Les conséquences de cette organisation sautent aux yeux. La Chambre n’est plus une assemblée de Gouvernés, qui viennent prendre connaissance des mesures projetées par les Gouvernants, pour admettre, modifier, ou rejeter ces mesures, selon l’intérêt public qu’ils représentent ; c’est une arène où l’on se dispute le Pouvoir qui est mis au concours et dépend d’un scrutin.

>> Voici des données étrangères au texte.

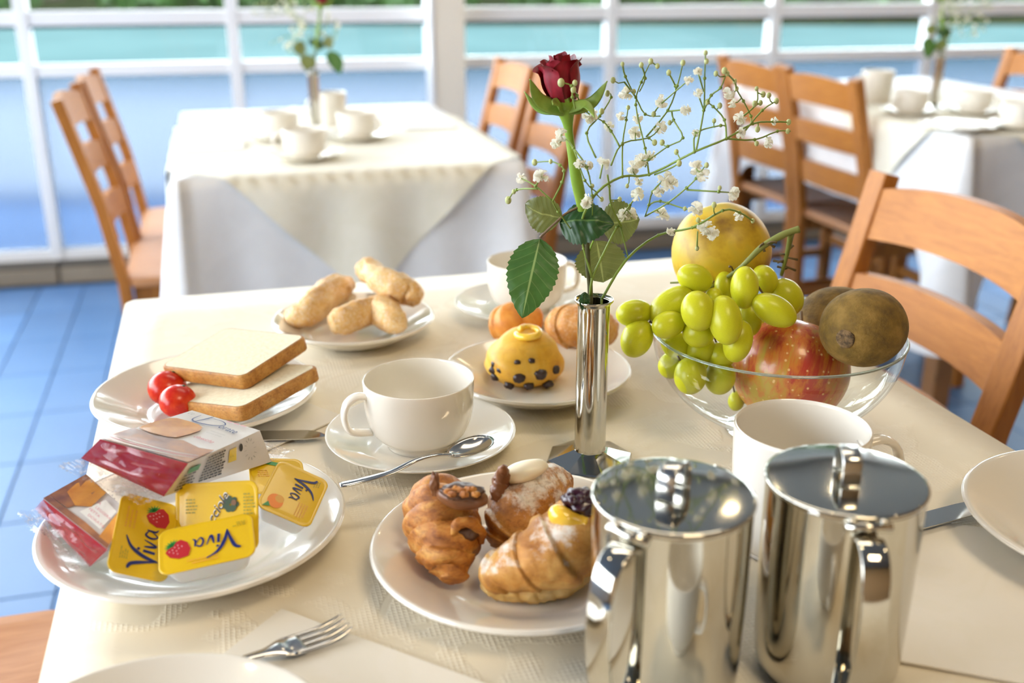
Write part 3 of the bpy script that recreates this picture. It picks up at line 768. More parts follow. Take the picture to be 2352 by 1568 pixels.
def fork():
    tip = unz(797, 1428, .757); tip.z = 0; root = unz(608, 1497, .757); root.z = 0
    d = (tip - root).normalized(); s = V((-d.y, d.x, 0)); L = (tip - root).length
    t_ = thing('fork', 'steel fork with tines pointing up right, tucked under the lower left plate', 'fork', (root.x, root.y, .7535))
    n1 = 8; tin = L * .60
    for k in range(4):
        o = (k - 1.5) * .0052; pts = [d * (L - tin - .006) + s * o * .98 + V((0, 0, .0012)), d * (L - tin * .6) + s * o + V((0, 0, .0005)), d * (L - tin * .25) + s * o + V((0, 0, .0018)), d * L + s * o * .95 + V((0, 0, .0046))]
        addmesh('tine', *sweep(smoothprof(pts, 4), [(a * .0015, b * .0009) for a, b in circ(8)], [1] * 9 + [.9, .75, .6, .35], up=(0, 0, 1)), 'steel_cutlery', t_)
    pts = [d * (L - tin + .002) + V((0, 0, .001)), d * (L - tin - .006) + V((0, 0, .0014)), d * (L * .2) + V((0, 0, .0022)), V((0, 0, .003)), d * -.015 + V((0, 0, .004)), d * -.03 + V((0, 0, .003)), d * -.10 + V((0, 0, .0012)), d * -.13 + V((0, 0, .001))]
    w = [.0098, .0098, .0085, .0040, .0028, .0028, .0042, .0035]
    P_ = smoothprof(pts, 4); ws = []
    for i in range(len(P_)): q = i / 4; a = int(min(q, 6)); ws.append((w[a] + (w[a + 1] - w[a]) * (q - a), 1))
    addmesh('handle', *sweep(P_, [(a, b * .0009) for a, b in circ(10)], ws, up=(0, 0, 1)), 'steel_cutlery', t_)
fork()
def knife(label, a, b, wd, blade_frac, z=.7515):
    A = unz(*a, z); B = unz(*b, z); A.z = B.z = 0; d = (B - A).normalized(); L = (B - A).length; s = V((-d.y, d.x, 0))
    t_ = thing('table_knife', label, 'knife', (A.x, A.y, z))
    nseg = 14; vs = []; fs = []
    for i in range(nseg + 1):
        u = i / nseg; x = L * (1 - blade_frac) + L * blade_frac * u
        w0 = wd * (1 if u < .72 else 1 - ((u - .72) / .28) ** 2.2 * .95); sh = 0 if u < .72 else wd * .5 * ((u - .72) / .28) ** 2
        for o, zz in ((-w0 / 2 - sh * .3, .0016), (w0 / 2 - sh * .3, .0016), (w0 / 2 - sh * .3, .0030), (-w0 / 2 - sh * .3, .0024)): vs.append(d * x + s * o + V((0, 0, zz)))
    for i in range(nseg):
        for k in range(4): l = (k + 1) % 4; q = i * 4; fs.append((q + k, q + 4 + k, q + 4 + l, q + l))
    fs.append((0, 1, 2, 3)[::-1]); fs.append(tuple(nseg * 4 + k for k in range(4)))
    addmesh('blade', vs, fs, 'steel_cutlery', t_, False)
    hl = L * (1 - blade_frac); pts = [V((0, 0, .003)), d * hl * .1 + V((0, 0, .003)), d * hl * .6 + V((0, 0, .003)), d * hl * 1.02 + V((0, 0, .0026))]
    addmesh('handle', *sweep(pts, [(a_ * wd * .42, b_ * .0024) for a_, b_ in circ(12)], [.6, .95, .85, .6], up=(0, 0, 1)), 'steel_cutlery', t_)
knife('steel knife tip showing between the rusk packet and the saucer', (330, 1012), (750, 1003), .016, .5)
p_ = V((.341, .654)); q_ = V((.225, .6085))
def proj(p):
    d = V(p) - CAM; z = d.dot(_fw); return (1176 + FPX * d.dot(_rt) / z, 784 - FPX * d.dot(_up) / z)
knife('steel knife right of the steel pots pointing at the crumb plate', proj((.222, .604, .753)), proj((.345, .658, .753)), .016, .86, .7530)

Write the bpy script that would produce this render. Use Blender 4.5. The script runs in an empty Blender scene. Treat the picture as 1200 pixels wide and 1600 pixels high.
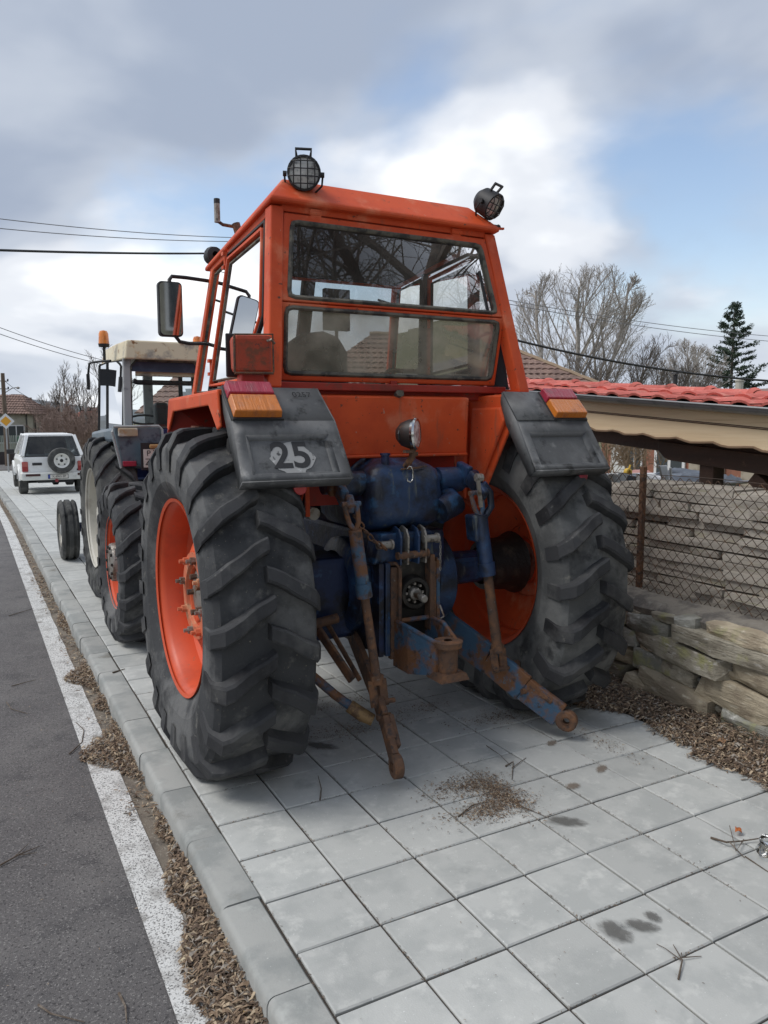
import bpy, math, random
from mathutils import Vector, Matrix, noise
R = math.radians
rnd = random.Random(7)
sc = bpy.context.scene
COL = sc.collection

# ---------------------------------------------------------------- camera
cd = bpy.data.cameras.new('camera'); cam = bpy.data.objects.new('camera', cd); COL.objects.link(cam)
sc.camera = cam
cam.location = (0, 0, 1.77)
cam.rotation_euler = (R(90 - 6.8), 0, R(-28.2))
cd.sensor_fit = 'AUTO'; cd.sensor_width = 36; cd.lens = 1210 / 1600 * 36
cd.clip_start = 0.05; cd.clip_end = 3000
sc.render.resolution_x = 768; sc.render.resolution_y = 1024

# ---------------------------------------------------------------- sky and sun
SUN_EL, SUN_AZ = 56, -72            # azimuth measured from +Y towards +X
wd = bpy.data.worlds.new('World'); sc.world = wd; wd.use_nodes = True
nt = wd.node_tree; nt.nodes.clear(); L = nt.links.new
def wn(t, **k):
    n = nt.nodes.new(t)
    for a, b in k.items(): setattr(n, a, b)
    return n
out = wn('ShaderNodeOutputWorld'); bg = wn('ShaderNodeBackground'); bg.inputs[1].default_value = 0.1
sky = wn('ShaderNodeTexSky', sky_type='NISHITA', sun_disc=False)
sky.sun_elevation = R(SUN_EL); sky.sun_rotation = R(SUN_AZ); sky.air_density = 1.0; sky.dust_density = 1.5
tc = wn('ShaderNodeTexCoord'); sep = wn('ShaderNodeSeparateXYZ'); L(tc.outputs['Generated'], sep.inputs[0])
def wm(op, a, b=None, clamp=False):
    n = wn('ShaderNodeMath', operation=op, use_clamp=clamp)
    for i, x in enumerate((a, b)):
        if x is None: continue
        if isinstance(x, (int, float)): n.inputs[i].default_value = x
        else: L(x, n.inputs[i])
    return n.outputs[0]
zz = wm('MAXIMUM', sep.outputs[2], 0.0)
den = wm('ADD', zz, 0.34)
comb = wn('ShaderNodeCombineXYZ')
L(wm('DIVIDE', sep.outputs[0], den), comb.inputs[0]); L(wm('DIVIDE', sep.outputs[1], den), comb.inputs[1])
def wnoise(scale, detail, rough, off, dist=0.0):
    m = wn('ShaderNodeMapping'); m.inputs[1].default_value = off; L(comb.outputs[0], m.inputs[0])
    n = wn('ShaderNodeTexNoise'); n.inputs['Scale'].default_value = scale; n.inputs['Detail'].default_value = detail
    n.inputs['Roughness'].default_value = rough; n.inputs['Distortion'].default_value = dist
    L(m.outputs[0], n.inputs['Vector']); return n.outputs['Fac']
def wramp(fac, stops, interp='EASE'):
    r = wn('ShaderNodeValToRGB'); r.color_ramp.interpolation = interp
    e = r.color_ramp.elements
    while len(e) < len(stops): e.new(0.5)
    for i, (p, c) in enumerate(stops): e[i].position = p; e[i].color = (*c, 1) if len(c) == 3 else c
    L(fac, r.inputs[0]); return r.outputs[0]
shade = wramp(wnoise(1.5, 5, 0.45, (3.1, 1.7, 0.3), 0.15),
              [(0.35, (2.7, 3.15, 4.0)), (0.46, (3.8, 4.2, 4.9)), (0.54, (5.7, 5.95, 6.4)), (0.63, (8.4, 8.5, 8.6))])
mask = wramp(wnoise(1.35, 6, 0.48, (7.7, 2.4, 5.1), 0.2), [(0.33, (0, 0, 0)), (0.48, (1, 1, 1))])
hz = wramp(zz, [(0.0, (1, 1, 1)), (0.22, (0, 0, 0))])
mix1 = wn('ShaderNodeMix', data_type='RGBA'); L(mask, mix1.inputs[0])
skyb = wn('ShaderNodeMix', data_type='RGBA', blend_type='MULTIPLY'); skyb.inputs[0].default_value = 1
L(sky.outputs[0], skyb.inputs[6]); skyb.inputs[7].default_value = (1.45, 1.36, 1.28, 1)
L(skyb.outputs[2], mix1.inputs[6]); L(shade, mix1.inputs[7])
mix2 = wn('ShaderNodeMix', data_type='RGBA'); L(wm('MULTIPLY', hz, 0.45), mix2.inputs[0])
L(mix1.outputs[2], mix2.inputs[6]); mix2.inputs[7].default_value = (5.9, 6.25, 6.7, 1)
L(mix2.outputs[2], bg.inputs[0]); L(bg.outputs[0], out.inputs[0])

sd = bpy.data.lights.new('sun', 'SUN'); sun = bpy.data.objects.new('sun', sd); COL.objects.link(sun)
sd.energy = 1.5; sd.angle = R(28); sd.color = (1, 0.965, 0.92)
_sd = Vector((math.sin(R(SUN_AZ)) * math.cos(R(SUN_EL)), math.cos(R(SUN_AZ)) * math.cos(R(SUN_EL)), math.sin(R(SUN_EL))))
sun.rotation_euler = _sd.to_track_quat('Z', 'Y').to_euler()
vs = sc.view_settings; vs.view_transform = 'Standard'; vs.look = 'None'; vs.gamma = 1; vs.exposure = 0.55; vs.use_curve_mapping = False

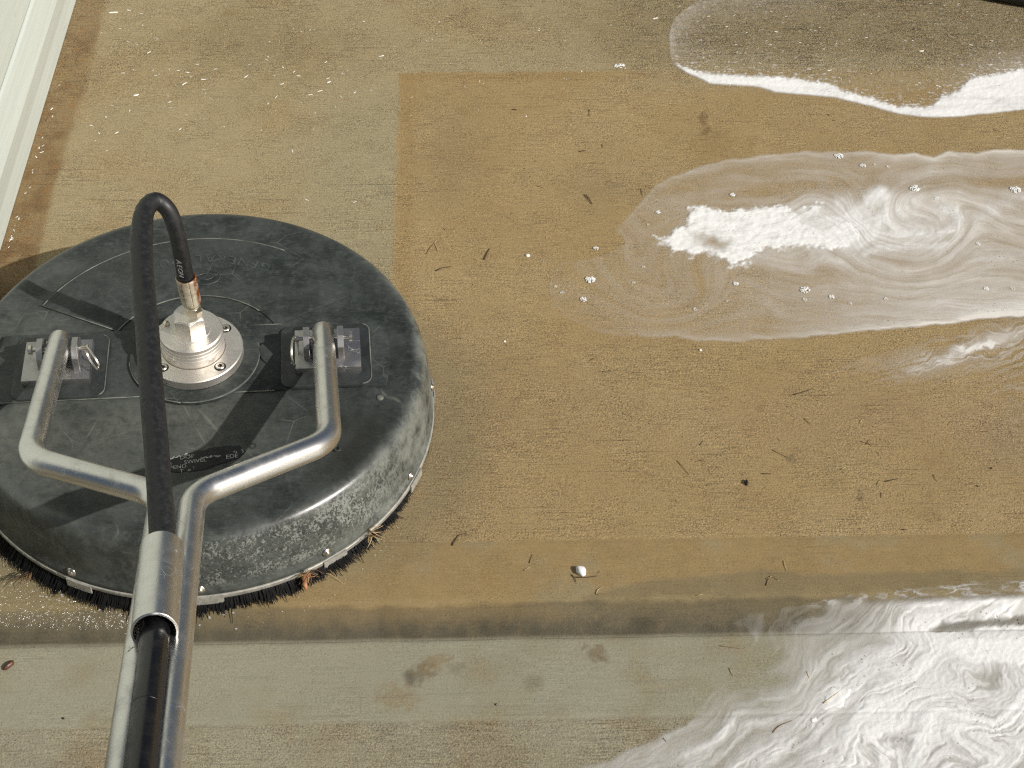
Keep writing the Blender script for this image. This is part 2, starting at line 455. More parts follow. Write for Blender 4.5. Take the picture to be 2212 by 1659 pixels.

Donc, pour renverser le Ministère, il suffit de lui enlever la majorité ; pour lui enlever la majorité, il faut le déconsidérer, le dépopulariser, l’avilir. La Loi elle-même, combinée avec l’irrémédiable faiblesse du cœur humain, a arrangé les choses ainsi. M. Guizot aura beau s’écrier : « N’apprendrons-nous jamais à nous attaquer, à nous combattre, à nous renverser, sans nous imputer des motifs honteux ! » j’avoue que ces plaintes me semblent puériles. — Vous admettez que vos adversaires aspirent à vous remplacer, et vous avez la bonhomie de leur conseiller de négliger les moyens de réussir ! — À cet égard, M. Guizot, chef d’opposition, fera contre M. Thiers, Ministre, ce que M. Guizot, Ministre, reproche à M. Thiers, chef d’opposition.

Nous devons donc admettre que notre mécanisme représentatif est organisé de telle sorte que, l’opposition et toutes les oppositions réunies n’ont et ne peuvent avoir qu’un seul but : Avilir le ministère, quel qu’il soit, pour le renverser le remplacer.

Or le plus sûr moyen, en France, d’avilir le Pouvoir, c’est de le représenter comme traître, comme lâche, comme dévoué à l’étranger, comme oublieux de l’honneur national. Ce fut, contre M. Molé, la tactique de M. Guizot coalisé avec les légitimistes et les Républicains ; c’est, contre M. Guizot, la tactique de M. Thiers, coalisé avec les Républicains et les légitimistes. L’un se servait d’Ancône comme l’autre se sert de Taïti.